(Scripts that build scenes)
____________
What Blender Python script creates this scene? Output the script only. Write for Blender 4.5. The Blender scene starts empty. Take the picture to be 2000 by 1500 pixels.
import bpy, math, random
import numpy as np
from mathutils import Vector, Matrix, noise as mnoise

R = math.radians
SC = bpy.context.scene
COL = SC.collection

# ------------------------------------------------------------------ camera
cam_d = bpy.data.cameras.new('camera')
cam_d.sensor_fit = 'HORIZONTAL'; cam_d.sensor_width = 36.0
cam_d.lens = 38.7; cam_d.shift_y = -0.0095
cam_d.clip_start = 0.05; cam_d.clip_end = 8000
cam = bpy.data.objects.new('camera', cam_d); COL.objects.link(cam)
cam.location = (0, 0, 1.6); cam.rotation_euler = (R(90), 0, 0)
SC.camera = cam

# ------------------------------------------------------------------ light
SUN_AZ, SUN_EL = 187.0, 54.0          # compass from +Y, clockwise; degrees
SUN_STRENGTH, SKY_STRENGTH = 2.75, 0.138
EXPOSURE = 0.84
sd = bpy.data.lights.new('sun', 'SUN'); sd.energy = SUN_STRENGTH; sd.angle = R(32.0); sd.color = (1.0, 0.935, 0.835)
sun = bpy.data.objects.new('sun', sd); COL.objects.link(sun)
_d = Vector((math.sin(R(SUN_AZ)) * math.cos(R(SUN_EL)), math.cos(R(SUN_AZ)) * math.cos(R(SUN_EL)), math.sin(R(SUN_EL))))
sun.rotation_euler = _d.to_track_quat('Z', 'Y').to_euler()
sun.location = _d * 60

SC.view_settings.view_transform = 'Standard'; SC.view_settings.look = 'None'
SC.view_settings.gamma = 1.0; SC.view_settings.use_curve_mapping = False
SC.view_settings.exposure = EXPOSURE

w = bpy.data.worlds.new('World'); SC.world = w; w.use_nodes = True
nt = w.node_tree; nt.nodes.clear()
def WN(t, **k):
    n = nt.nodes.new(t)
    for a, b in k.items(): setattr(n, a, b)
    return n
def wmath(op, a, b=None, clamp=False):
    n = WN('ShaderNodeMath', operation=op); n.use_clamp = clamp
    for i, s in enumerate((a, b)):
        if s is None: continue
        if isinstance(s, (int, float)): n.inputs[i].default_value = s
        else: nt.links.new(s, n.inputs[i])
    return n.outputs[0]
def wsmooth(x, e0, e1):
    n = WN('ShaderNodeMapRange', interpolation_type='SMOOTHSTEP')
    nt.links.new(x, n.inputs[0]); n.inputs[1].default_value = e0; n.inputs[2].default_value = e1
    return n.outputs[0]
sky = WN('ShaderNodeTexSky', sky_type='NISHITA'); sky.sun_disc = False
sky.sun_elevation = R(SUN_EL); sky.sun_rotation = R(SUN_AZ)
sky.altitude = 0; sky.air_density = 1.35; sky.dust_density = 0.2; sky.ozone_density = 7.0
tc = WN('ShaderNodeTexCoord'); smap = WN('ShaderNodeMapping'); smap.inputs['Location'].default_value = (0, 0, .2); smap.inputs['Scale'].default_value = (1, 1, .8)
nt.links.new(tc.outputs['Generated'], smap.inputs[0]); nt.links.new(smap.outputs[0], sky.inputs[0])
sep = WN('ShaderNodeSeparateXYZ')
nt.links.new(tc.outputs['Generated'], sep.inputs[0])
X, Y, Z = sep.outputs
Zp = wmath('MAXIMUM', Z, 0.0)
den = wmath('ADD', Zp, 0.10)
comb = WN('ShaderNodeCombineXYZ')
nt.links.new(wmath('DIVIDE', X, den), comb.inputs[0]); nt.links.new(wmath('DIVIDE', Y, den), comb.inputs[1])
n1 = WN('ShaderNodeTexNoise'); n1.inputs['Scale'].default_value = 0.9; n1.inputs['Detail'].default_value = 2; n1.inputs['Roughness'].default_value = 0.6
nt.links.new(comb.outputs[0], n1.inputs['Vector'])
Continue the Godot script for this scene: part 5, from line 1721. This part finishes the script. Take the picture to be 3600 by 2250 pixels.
____________
WHAT THE TASK REQUIRES: Write out the whole listing again, exactly as it stands.

REPLY TO THE TASK:
What Blender Python script creates this scene? Output the script only. Write for Blender 4.5. The Blender scene starts empty. Take the picture to be 2000 by 1500 pixels.
import bpy, math, random
import numpy as np
from mathutils import Vector, Matrix, noise as mnoise

R = math.radians
SC = bpy.context.scene
COL = SC.collection

# ------------------------------------------------------------------ camera
cam_d = bpy.data.cameras.new('camera')
cam_d.sensor_fit = 'HORIZONTAL'; cam_d.sensor_width = 36.0
cam_d.lens = 38.7; cam_d.shift_y = -0.0095
cam_d.clip_start = 0.05; cam_d.clip_end = 8000
cam = bpy.data.objects.new('camera', cam_d); COL.objects.link(cam)
cam.location = (0, 0, 1.6); cam.rotation_euler = (R(90), 0, 0)
SC.camera = cam

# ------------------------------------------------------------------ light
SUN_AZ, SUN_EL = 187.0, 54.0          # compass from +Y, clockwise; degrees
SUN_STRENGTH, SKY_STRENGTH = 2.75, 0.138
EXPOSURE = 0.84
sd = bpy.data.lights.new('sun', 'SUN'); sd.energy = SUN_STRENGTH; sd.angle = R(32.0); sd.color = (1.0, 0.935, 0.835)
sun = bpy.data.objects.new('sun', sd); COL.objects.link(sun)
_d = Vector((math.sin(R(SUN_AZ)) * math.cos(R(SUN_EL)), math.cos(R(SUN_AZ)) * math.cos(R(SUN_EL)), math.sin(R(SUN_EL))))
sun.rotation_euler = _d.to_track_quat('Z', 'Y').to_euler()
sun.location = _d * 60

SC.view_settings.view_transform = 'Standard'; SC.view_settings.look = 'None'
SC.view_settings.gamma = 1.0; SC.view_settings.use_curve_mapping = False
SC.view_settings.exposure = EXPOSURE

w = bpy.data.worlds.new('World'); SC.world = w; w.use_nodes = True
nt = w.node_tree; nt.nodes.clear()
def WN(t, **k):
    n = nt.nodes.new(t)
    for a, b in k.items(): setattr(n, a, b)
    return n
def wmath(op, a, b=None, clamp=False):
    n = WN('ShaderNodeMath', operation=op); n.use_clamp = clamp
    for i, s in enumerate((a, b)):
        if s is None: continue
        if isinstance(s, (int, float)): n.inputs[i].default_value = s
        else: nt.links.new(s, n.inputs[i])
    return n.outputs[0]
def wsmooth(x, e0, e1):
    n = WN('ShaderNodeMapRange', interpolation_type='SMOOTHSTEP')
    nt.links.new(x, n.inputs[0]); n.inputs[1].default_value = e0; n.inputs[2].default_value = e1
    return n.outputs[0]
sky = WN('ShaderNodeTexSky', sky_type='NISHITA'); sky.sun_disc = False
sky.sun_elevation = R(SUN_EL); sky.sun_rotation = R(SUN_AZ)
sky.altitude = 0; sky.air_density = 1.35; sky.dust_density = 0.2; sky.ozone_density = 7.0
tc = WN('ShaderNodeTexCoord'); smap = WN('ShaderNodeMapping'); smap.inputs['Location'].default_value = (0, 0, .2); smap.inputs['Scale'].default_value = (1, 1, .8)
nt.links.new(tc.outputs['Generated'], smap.inputs[0]); nt.links.new(smap.outputs[0], sky.inputs[0])
sep = WN('ShaderNodeSeparateXYZ')
nt.links.new(tc.outputs['Generated'], sep.inputs[0])
X, Y, Z = sep.outputs
Zp = wmath('MAXIMUM', Z, 0.0)
den = wmath('ADD', Zp, 0.10)
comb = WN('ShaderNodeCombineXYZ')
nt.links.new(wmath('DIVIDE', X, den), comb.inputs[0]); nt.links.new(wmath('DIVIDE', Y, den), comb.inputs[1])
n1 = WN('ShaderNodeTexNoise'); n1.inputs['Scale'].default_value = 0.9; n1.inputs['Detail'].default_value = 2; n1.inputs['Roughness'].default_value = 0.6
nt.links.new(comb.outputs[0], n1.inputs['Vector'])
Continue the Godot script for this scene: part 5, from line 1721. This part finishes the script. Take the picture to be 3600 by 2250 pixels.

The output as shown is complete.